-- Task brief --
Pick out each line with the word "pixels" from the material that follows.

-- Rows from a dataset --
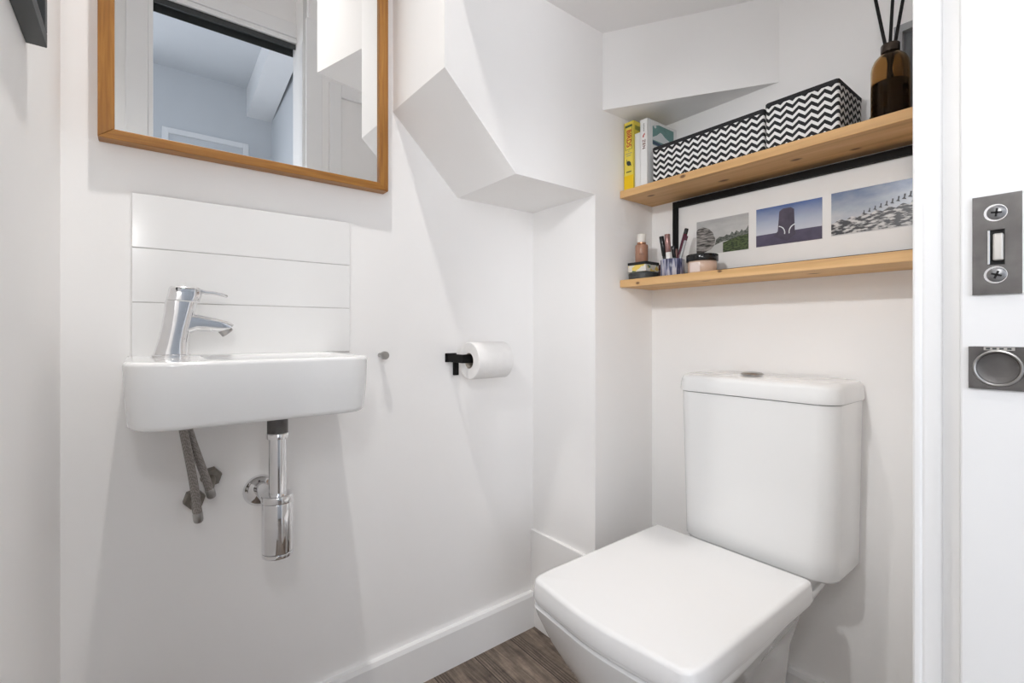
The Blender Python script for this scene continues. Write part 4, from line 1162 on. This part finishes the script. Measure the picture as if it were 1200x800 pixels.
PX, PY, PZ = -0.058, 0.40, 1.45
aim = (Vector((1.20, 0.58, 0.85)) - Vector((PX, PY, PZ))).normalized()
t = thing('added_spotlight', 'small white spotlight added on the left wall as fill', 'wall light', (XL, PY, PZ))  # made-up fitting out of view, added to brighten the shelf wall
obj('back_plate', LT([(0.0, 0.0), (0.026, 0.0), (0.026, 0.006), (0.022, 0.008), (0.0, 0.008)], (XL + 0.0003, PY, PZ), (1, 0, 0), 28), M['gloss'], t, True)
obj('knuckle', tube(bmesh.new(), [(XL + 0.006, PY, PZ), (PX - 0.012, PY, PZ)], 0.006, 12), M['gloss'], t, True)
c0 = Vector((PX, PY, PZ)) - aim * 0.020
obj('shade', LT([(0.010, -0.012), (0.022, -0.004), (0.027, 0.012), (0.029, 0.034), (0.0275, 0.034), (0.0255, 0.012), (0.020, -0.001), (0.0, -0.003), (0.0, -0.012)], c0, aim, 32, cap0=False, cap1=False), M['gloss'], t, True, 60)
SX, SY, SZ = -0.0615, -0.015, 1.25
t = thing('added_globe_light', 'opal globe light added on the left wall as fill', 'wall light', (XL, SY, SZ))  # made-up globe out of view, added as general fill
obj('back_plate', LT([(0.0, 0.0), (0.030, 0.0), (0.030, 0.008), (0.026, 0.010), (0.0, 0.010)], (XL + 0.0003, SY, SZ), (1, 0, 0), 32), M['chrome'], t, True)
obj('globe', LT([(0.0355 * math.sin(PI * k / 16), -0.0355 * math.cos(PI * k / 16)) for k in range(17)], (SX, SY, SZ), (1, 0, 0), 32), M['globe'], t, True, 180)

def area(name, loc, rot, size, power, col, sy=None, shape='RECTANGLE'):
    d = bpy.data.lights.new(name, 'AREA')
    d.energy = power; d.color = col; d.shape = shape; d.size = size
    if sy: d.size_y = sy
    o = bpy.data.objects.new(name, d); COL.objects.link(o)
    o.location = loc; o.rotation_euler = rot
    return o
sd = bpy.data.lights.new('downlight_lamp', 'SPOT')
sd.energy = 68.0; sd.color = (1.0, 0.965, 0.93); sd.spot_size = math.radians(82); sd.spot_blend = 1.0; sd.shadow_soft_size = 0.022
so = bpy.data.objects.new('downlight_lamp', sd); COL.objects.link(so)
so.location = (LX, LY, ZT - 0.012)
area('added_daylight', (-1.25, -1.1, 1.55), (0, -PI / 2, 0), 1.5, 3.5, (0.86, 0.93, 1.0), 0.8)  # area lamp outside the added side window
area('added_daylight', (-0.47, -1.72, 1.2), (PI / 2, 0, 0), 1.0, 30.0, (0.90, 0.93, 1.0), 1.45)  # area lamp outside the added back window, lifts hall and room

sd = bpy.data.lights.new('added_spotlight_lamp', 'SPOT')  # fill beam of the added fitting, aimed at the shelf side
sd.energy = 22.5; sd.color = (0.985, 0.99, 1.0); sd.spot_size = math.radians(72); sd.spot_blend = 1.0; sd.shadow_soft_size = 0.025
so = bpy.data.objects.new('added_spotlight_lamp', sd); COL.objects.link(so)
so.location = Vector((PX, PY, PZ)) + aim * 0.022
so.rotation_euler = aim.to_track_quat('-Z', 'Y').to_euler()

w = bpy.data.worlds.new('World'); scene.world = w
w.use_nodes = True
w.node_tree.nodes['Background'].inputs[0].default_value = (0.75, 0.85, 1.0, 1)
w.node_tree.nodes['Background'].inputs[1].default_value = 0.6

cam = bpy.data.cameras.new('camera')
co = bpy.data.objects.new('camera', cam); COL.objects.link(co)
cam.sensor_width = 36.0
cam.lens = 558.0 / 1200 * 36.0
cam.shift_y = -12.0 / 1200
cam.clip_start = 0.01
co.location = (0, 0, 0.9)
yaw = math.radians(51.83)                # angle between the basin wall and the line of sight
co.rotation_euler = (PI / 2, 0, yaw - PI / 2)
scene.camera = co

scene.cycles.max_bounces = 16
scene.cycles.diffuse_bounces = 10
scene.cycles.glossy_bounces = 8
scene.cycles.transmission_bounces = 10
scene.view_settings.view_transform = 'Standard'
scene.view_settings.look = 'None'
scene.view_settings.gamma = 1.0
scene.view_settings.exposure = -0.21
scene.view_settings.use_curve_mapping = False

* * *

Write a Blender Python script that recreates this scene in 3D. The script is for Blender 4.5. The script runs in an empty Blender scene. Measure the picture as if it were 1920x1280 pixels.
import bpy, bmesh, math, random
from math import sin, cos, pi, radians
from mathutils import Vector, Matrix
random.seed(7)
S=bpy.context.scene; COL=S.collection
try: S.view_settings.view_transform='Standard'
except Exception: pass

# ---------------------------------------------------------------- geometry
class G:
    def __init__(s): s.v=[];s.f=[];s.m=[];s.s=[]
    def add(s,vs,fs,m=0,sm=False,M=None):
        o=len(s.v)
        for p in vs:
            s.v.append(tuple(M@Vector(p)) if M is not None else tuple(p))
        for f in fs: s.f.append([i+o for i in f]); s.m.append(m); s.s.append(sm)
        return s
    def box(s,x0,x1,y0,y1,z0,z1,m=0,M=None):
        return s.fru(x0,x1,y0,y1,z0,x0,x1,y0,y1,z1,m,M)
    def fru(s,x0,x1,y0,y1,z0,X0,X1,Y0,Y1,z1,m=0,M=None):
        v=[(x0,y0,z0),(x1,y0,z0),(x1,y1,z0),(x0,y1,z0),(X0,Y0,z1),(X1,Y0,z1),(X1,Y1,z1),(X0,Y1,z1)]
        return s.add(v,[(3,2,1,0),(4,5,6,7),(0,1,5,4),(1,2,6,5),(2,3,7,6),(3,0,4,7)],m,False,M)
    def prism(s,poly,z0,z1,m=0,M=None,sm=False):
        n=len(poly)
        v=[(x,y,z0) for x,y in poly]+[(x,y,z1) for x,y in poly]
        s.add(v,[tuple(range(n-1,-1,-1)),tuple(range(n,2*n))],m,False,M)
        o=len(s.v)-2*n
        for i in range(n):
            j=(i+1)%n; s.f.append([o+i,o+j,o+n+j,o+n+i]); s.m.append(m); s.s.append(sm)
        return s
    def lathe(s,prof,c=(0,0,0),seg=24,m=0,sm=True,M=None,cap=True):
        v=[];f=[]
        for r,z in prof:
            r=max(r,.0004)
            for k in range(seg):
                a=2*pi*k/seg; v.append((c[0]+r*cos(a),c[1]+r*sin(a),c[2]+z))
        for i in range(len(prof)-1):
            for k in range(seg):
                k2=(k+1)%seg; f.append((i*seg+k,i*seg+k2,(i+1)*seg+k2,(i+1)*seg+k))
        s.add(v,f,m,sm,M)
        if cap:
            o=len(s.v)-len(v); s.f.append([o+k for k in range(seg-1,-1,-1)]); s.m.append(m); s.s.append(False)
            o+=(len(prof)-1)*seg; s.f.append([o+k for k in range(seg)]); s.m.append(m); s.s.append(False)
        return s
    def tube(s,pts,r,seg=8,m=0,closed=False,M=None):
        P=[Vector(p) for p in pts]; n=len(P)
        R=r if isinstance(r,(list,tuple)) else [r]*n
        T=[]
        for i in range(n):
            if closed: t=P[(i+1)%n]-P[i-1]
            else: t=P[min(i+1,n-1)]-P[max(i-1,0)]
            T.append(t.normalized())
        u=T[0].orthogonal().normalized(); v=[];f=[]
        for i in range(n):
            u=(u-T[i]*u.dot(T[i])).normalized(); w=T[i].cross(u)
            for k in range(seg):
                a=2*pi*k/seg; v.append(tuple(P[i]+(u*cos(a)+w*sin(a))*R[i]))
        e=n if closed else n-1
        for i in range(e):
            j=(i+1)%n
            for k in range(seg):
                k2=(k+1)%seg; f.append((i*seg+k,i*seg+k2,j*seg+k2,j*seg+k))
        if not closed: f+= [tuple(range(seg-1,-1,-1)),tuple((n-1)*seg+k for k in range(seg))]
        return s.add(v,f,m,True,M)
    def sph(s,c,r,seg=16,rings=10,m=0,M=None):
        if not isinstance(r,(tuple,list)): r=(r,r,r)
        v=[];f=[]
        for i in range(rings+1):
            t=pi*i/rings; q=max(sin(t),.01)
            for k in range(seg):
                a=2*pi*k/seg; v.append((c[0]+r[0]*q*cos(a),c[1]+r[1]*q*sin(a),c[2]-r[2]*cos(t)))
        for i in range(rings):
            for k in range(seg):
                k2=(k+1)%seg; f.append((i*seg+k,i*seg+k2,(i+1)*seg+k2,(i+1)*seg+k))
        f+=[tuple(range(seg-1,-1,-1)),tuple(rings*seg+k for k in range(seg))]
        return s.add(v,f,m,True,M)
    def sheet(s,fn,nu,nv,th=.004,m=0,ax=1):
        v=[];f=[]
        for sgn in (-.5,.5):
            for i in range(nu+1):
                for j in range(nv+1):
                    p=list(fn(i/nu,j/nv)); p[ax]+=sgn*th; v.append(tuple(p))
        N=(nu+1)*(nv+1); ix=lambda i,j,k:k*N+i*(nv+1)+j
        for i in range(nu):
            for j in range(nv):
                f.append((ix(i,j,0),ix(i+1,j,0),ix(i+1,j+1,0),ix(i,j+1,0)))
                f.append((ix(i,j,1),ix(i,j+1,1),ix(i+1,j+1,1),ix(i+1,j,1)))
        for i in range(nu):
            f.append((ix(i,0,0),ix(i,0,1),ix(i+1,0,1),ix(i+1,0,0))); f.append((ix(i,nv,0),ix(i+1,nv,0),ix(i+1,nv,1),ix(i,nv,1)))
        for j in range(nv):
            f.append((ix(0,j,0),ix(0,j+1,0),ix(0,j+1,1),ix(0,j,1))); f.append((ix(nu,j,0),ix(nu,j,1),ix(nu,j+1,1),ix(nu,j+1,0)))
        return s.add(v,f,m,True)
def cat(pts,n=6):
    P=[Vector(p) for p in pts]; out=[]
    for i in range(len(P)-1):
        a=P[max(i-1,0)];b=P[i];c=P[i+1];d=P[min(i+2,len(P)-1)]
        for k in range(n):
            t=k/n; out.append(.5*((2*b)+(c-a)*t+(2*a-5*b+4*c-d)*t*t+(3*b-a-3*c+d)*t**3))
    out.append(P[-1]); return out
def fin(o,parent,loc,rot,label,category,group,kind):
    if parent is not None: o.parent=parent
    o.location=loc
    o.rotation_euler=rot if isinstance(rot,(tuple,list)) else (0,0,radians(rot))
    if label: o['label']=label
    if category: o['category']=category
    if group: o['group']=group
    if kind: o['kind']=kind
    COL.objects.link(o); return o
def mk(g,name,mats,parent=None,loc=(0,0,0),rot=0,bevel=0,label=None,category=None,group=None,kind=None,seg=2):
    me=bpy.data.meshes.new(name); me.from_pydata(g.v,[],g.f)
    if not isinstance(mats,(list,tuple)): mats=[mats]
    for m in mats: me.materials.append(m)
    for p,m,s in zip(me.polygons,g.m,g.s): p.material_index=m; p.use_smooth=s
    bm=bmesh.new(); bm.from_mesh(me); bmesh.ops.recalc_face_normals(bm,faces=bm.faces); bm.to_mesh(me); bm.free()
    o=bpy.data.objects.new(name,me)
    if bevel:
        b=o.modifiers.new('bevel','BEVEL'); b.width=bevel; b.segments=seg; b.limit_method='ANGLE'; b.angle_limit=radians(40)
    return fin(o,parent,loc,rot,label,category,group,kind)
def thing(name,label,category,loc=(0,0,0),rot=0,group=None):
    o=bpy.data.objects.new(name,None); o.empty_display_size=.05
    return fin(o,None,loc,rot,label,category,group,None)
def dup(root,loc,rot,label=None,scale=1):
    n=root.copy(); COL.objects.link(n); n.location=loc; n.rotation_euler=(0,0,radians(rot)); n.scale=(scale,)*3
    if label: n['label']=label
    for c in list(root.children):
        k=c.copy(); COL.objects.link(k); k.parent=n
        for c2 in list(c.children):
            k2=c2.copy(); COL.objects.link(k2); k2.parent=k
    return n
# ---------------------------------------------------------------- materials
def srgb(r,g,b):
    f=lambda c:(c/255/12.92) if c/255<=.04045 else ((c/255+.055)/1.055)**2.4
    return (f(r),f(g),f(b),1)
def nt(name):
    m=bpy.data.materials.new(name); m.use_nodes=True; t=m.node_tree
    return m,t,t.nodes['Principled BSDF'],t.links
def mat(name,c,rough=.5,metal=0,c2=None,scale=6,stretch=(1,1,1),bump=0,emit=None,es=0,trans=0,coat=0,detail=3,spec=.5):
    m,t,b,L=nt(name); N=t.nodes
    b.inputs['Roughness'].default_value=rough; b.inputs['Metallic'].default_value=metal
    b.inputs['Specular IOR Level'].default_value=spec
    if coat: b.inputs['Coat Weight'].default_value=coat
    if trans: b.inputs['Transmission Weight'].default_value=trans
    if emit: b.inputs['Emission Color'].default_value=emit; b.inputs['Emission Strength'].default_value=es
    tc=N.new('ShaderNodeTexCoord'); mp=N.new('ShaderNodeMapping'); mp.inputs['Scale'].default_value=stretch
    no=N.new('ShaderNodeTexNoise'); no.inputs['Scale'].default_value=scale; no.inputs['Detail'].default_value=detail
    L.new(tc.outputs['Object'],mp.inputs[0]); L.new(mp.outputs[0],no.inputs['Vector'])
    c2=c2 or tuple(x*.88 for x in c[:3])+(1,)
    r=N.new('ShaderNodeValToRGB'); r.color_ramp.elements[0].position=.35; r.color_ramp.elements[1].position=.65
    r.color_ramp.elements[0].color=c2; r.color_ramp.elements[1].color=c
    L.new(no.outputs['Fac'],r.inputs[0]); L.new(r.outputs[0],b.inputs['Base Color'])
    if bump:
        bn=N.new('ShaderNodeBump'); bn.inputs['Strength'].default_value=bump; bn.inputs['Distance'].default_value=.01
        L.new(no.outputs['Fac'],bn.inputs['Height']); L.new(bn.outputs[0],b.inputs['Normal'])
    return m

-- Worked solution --
The Blender Python script for this scene continues. Write part 4, from line 1162 on. This part finishes the script. Measure the picture as if it were 1200x800 pixels.
Write a Blender Python script that recreates this scene in 3D. The script is for Blender 4.5. The script runs in an empty Blender scene. Measure the picture as if it were 1920x1280 pixels.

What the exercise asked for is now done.